I want my kids to be independent and self-reliant but not withdrawn.  Complicated- I know.

What I want most, though, is to raise my kids to be children of God.  I want them to have a personal relationship with Jesus Christ and I want them to serve the Lord in whatever capacity He calls.  I am starting to feel successful in this and here are the top 5 ways I am seeing that:

  1.  The boys say please and thank you without prompting.  They recognize and show genuine gratitude for their blessings.
  2. They are compassionate.  They want to help anyone in need.  They want to give people what they have received.  My boys show love to all they meet.  Well, except Dude, he only loves his daddy.  Just ask, he’ll tell you.
  3. Prayer is a natural thing for them.  My boys lead the prayers at meals and bedtime.  They go to God with everything… thanksgiving, hurts, needs, stories.  You name it- they pray it.
  4. Along with the prayer thing, they want to pray for everything.  Bedtime prayer requests include anyone they have met/seen/played with in a day.  And they go to a busy daycare so that is a lot of people to pray for.  But what I love about it is they recognize a need in someone and pray for it.  “Protect Miss Crystal’s baby.”  “Forgive Matthew for being naughty.”   “Thanks for Ms.
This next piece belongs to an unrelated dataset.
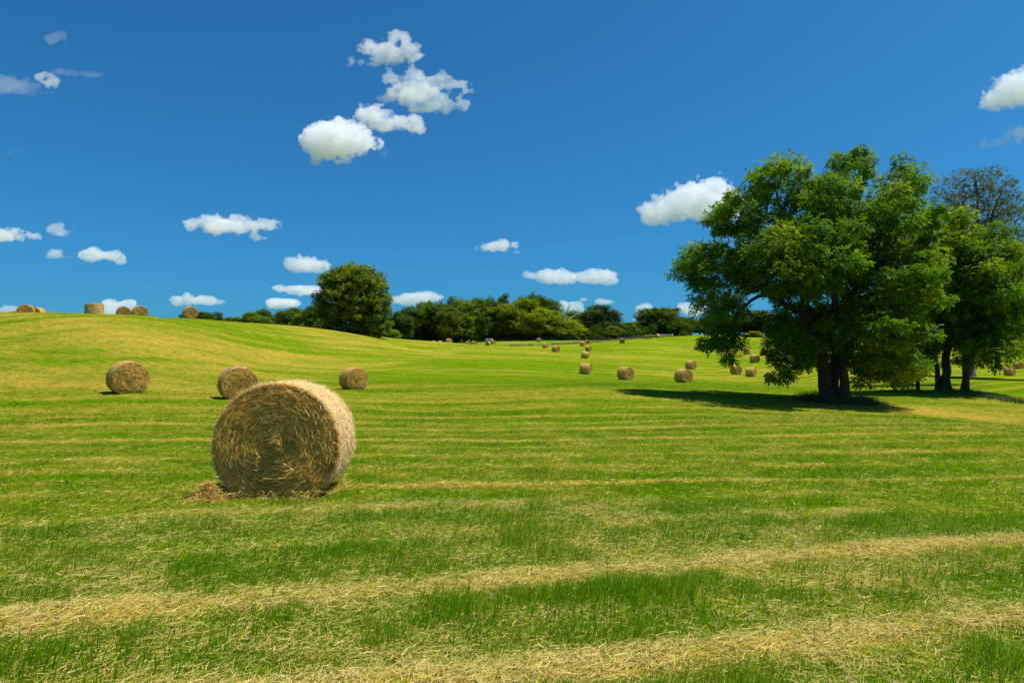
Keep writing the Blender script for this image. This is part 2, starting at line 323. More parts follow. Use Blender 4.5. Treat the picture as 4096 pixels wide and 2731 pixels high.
_n = len(_X); _A = np.zeros((_n+3, _n+3)); _A[:_n, :_n] = _k(((_X[:, None]-_X[None])**2).sum(-1)) + np.eye(_n)*.004
_A[:_n, _n] = 1; _A[:_n, _n+1:] = _X; _A[_n, :_n] = 1; _A[_n+1:, :_n] = _X.T
_W = np.linalg.solve(_A, np.append(_Z, [0, 0, 0]))
def H0(x, y):
    x = np.atleast_1d(np.asarray(x, float)); y = np.atleast_1d(np.asarray(y, float))
    sh = x.shape; x, y = x.ravel(), y.ravel(); out = np.empty(len(x))
    r = np.hypot(x, y); th = np.clip(np.arctan2(x, y), -1.0, 1.0); rr = np.clip(r, 3.0, 430)
    q = np.stack([th*3.2, np.log(rr)*1.6], 1)
    for i in range(0, len(x), 20000):
        s = slice(i, i+20000); out[s] = _k(((q[s, None]-_X[None])**2).sum(-1))@_W[:_n] + _W[_n] + q[s]@_W[_n+1:]
    back = sstep(np.abs(np.arctan2(x, y)), 1.0, 2.2)
    out = out*(1-back)*sstep(r, 6, 14) + out*(1-back)*0
    out = out*(1-sstep(r, 430, 1500)) - 14*sstep(r, 500, 1800)
    return out.reshape(sh)
# swaths: dry = how much cut straw lies here, lush = how deep green
def rowc(x, y):
    s = .07 + .20*(1-sstep(y, 6, 12)); return y - x*s
BAND = [(3.75, .25, .9), (5.42, .28, .95), (7.2, .3, .30), (8.75, .3, .38), (10.15, .17, .85), (12.0, .3, .42), (13.6, .35, .65), (15.4, .3, .42), (17.3, .4, .8), (19.4, .4, .5), (21.5, .5, .75), (24, .5, .5), (27, .6, .6), (31, .7, .5), (36, .9, .55), (42, 1.1, .45)]
def field(x, y):
    r = np.hypot(x, y); rc = rowc(x, y)
    rw = rc + .5*(fbm2(x*.35, y*.35, 3)-.5)*np.clip(r/12, .6, 2)
    # near and middle: rows lie across the view ; left hill: rows follow the contour ; right rise: rows climb to the right
    dry = np.zeros_like(x)
    for c, w, a in BAND: dry = np.maximum(dry, a*(1-sstep(x, 18, 26)*(c > 17))*np.exp(-((rw-c)/w)**2)*(.02+1.45*fbm2(x*.6+c*9, y*.6, 5)))
    far = sstep(r, 20, 30)
    rows = fbm2(rc/1.7, x*.05, 11, 3); rows2 = fbm2(rc/4.5, x*.03, 12, 2)
    hillw = sstep(-x, 6, 16)*sstep(y, 30, 50); rightw = sstep(x, 22, 32)*sstep(y, 42, 60)*(1-.8*sstep(y, 85, 130))
    ch = x*.94 - y*.34; al = x*.34+y*.94; rh = fbm2(ch/.9, al*.05, 21, 4)*.62 + .38*fbm2(ch*.35, al*.09, 22, 4)
    cr = y*.70 - x*.66; rr_ = .5+.5*np.sin(cr*2*PI/3.2 + 2*fbm2(x*.1, y*.1, 31)); rr_ = rr_*.6+.4*fbm2(cr/2, x*.05, 33, 3)
    pat = (rows*.6+rows2*.4)*(1-hillw)*(1-rightw) + rh*hillw + rr_*rightw*(1-hillw)
    pat = (pat-.5)*(1.7+.5*hillw)+.5
    patch = fbm2(x*.09, y*.06, 41, 4)
    base = .15 + .75*(pat-.5) + .55*(patch-.5)
    # browner brow of the left hill, vivid green hollow round the trees
    u = 2048+FPX*x/np.maximum(y, .5)
    brow = np.exp(-((np.log(np.maximum(y, 1))-3.98)/.22)**2)*sstep(-x, 14, 26)
    base += .24*brow + .05*hillw
    base -= .12*np.exp(-((x-12)/16)**2-((y-62)/20)**2)
    base += .55*1.0*np.exp(-((x-24.5)/5.5)**2-((y-34)/4.5)**2) + .6*np.exp(-((x-19.5)/4)**2-((y-36.5)/2.5)**2)
    clump = fbm2(x*1.3, y*1.3, 51, 4)
    near = .12 + .6*(clump-.45)
    d = np.maximum(dry, near*(1-far)*.8 + base*far) + (fbm2(x*2.2, y*2.2, 61, 3)-.5)*.35
    lush = fbm2(x*.35, rw*1.1, 71, 4) + .10*np.exp(-((rw-6.4)/.5)**2) + .15*np.exp(-((rw-4.55)/.35)**2)*fbm2(x*1.2, y, 72) - .8*dry
    return np.clip(d, 0, 1), np.clip((lush-.34)*1.4, 0, 1)
def H(x, y): return H0(x, y)
def G1(x, y): return float(H0([x], [y])[0])

# ------------------------------------------------------------------ the field as one sheet to the horizon
th = np.concatenate([np.linspace(-PI, -.86, 50)[:-1], np.linspace(-.86, .86, 760), np.linspace(.86, PI, 50)[1:]])
rr = np.concatenate([[.02], np.geomspace(1.2, 420, 620), np.geomspace(440, 6000, 24)])
TH, RR = np.meshgrid(th[:-1], rr, indexing='ij'); gx, gy = (RR*np.sin(TH)), (RR*np.cos(TH))
gz = H0(gx, gy); fd, fl = field(gx, gy)
gz = gz + np.where(RR < 60, (fbm2(gx*3, gy*3, 81, 3)-.5)*.05 + .03*(fd-.3), 0)
nT, nR = TH.shape; i = np.arange(nT)[:, None]; j = np.arange(nR-1)[None]
i2 = (i+1) % nT
F = np.stack([i*nR+j, i*nR+j+1, i2*nR+j+1, i2*nR+j], -1).reshape(-1, 4)[:, ::-1]
mg, nt, p = newmat('mown_field')
a = nd(nt, 'ShaderNodeVertexColor', layer_name='tint'); sp = nd(nt, 'ShaderNodeSeparateColor'); nt.links.new(a.outputs[0], sp.inputs[0])
geo = nd(nt, 'ShaderNodeNewGeometry'); pos = geo.outputs['Position']
mp = nd(nt, 'ShaderNodeMapping'); mp.inputs[3].default_value = (.35, 1, .35); nt.links.new(pos, mp.inputs[0])
n1 = noise(nt, 2.2, 6, .72, mp.outputs[0]); n2 = noise(nt, .9, 8, .8, mp.outputs[0]); n3 = noise(nt, 14, 4, .7, pos)
def addn(x, n, k):
    s = nd(nt, 'ShaderNodeMath', operation='MULTIPLY_ADD', i1=k); nt.links.new(n, s.inputs[0]); nt.links.new(x, s.inputs[2]); return s.outputs[0]
mp2 = nd(nt, 'ShaderNodeMapping'); mp2.inputs[3].default_value = (.8, 1, 1); nt.links.new(pos, mp2.inputs[0])
n4 = noise(nt, .7, 9, .78, mp2.outputs[0])
dv = addn(sp.outputs[0], n1, .9); dv = addn(dv, n2, .6); dv = addn(dv, n4, 1.1)
f1 = ramp(nt, dv, 1.28, 2.0)
lv = addn(sp.outputs[1], n1, .9); lv = addn(lv, n4, 1.0); f2 = ramp(nt, lv, .75, 1.75)
green = mix(nt, (.135, .230, .001, 1), (.060, .158, .001, 1), f2)
straw = mix(nt, (.36, .225, .022, 1), (.44, .33, .055, 1), n3)
c = mix(nt, green, straw, f1); c = mix(nt, c, mix(nt, (.38, .45, .38, 1), (1.45, 1.4, 1.35, 1), ramp(nt, n3, .32, .68)), 1.0, 'MULTIPLY')
n5 = noise(nt, 2.6, 7, .85, pos)
c = mix(nt, c, mix(nt, (.52, .60, .52, 1), (1.42, 1.34, 1.3, 1), ramp(nt, n5, .34, .66)), 1.0, 'MULTIPLY')
nt.links.new(c, p.inputs['Base Color']); p.inputs['Roughness'].default_value = .95; p.inputs['Specular IOR Level'].default_value = .0
b = nd(nt, 'ShaderNodeBump'); b.inputs['Strength'].default_value = .8; b.inputs['Distance'].default_value = .10
nt.links.new(addn(n3, n5, 2.0), b.inputs['Height']); nt.links.new(b.outputs[0], p.inputs['Normal'])
go = mk('field_ground', np.stack([gx, gy, gz], -1).reshape(-1, 3), F, mg, np.stack([fd, fl, fd*0], -1).reshape(-1, 3), smooth=True)
tag(go, kind='structure')
del TH, RR, F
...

Margo and Mr. Stephen’s silliness.”   You get the picture.  Wait-now that I think of it, though, this could be just a ploy to stay up later.  Hmmm…. I will have to pay closer attention.
  5. The most recent way that shows me that Hubs and I are doing okay at raising Godly young men happened today in the car.  The boys and I were making our last (yippee!!) 4 and half hour drive from Nevada, MO back to St. Louis.  I had the radio on and they were in the back watching a movie.  All of a sudden I start to see shoes fly across my rearview mirror.  I turned my music down and adjusted the mirror to see what was going on.  When I looked back the boys were beating each other with flip-flops and singing at the top of their lungs JESUS LOVES ME THIS I KNOW!  FOR THE BIBLE TELLS ME SO!  

Yep… I am on the right track. 

What do you want most for your kids?  How do you feel successful as a parent?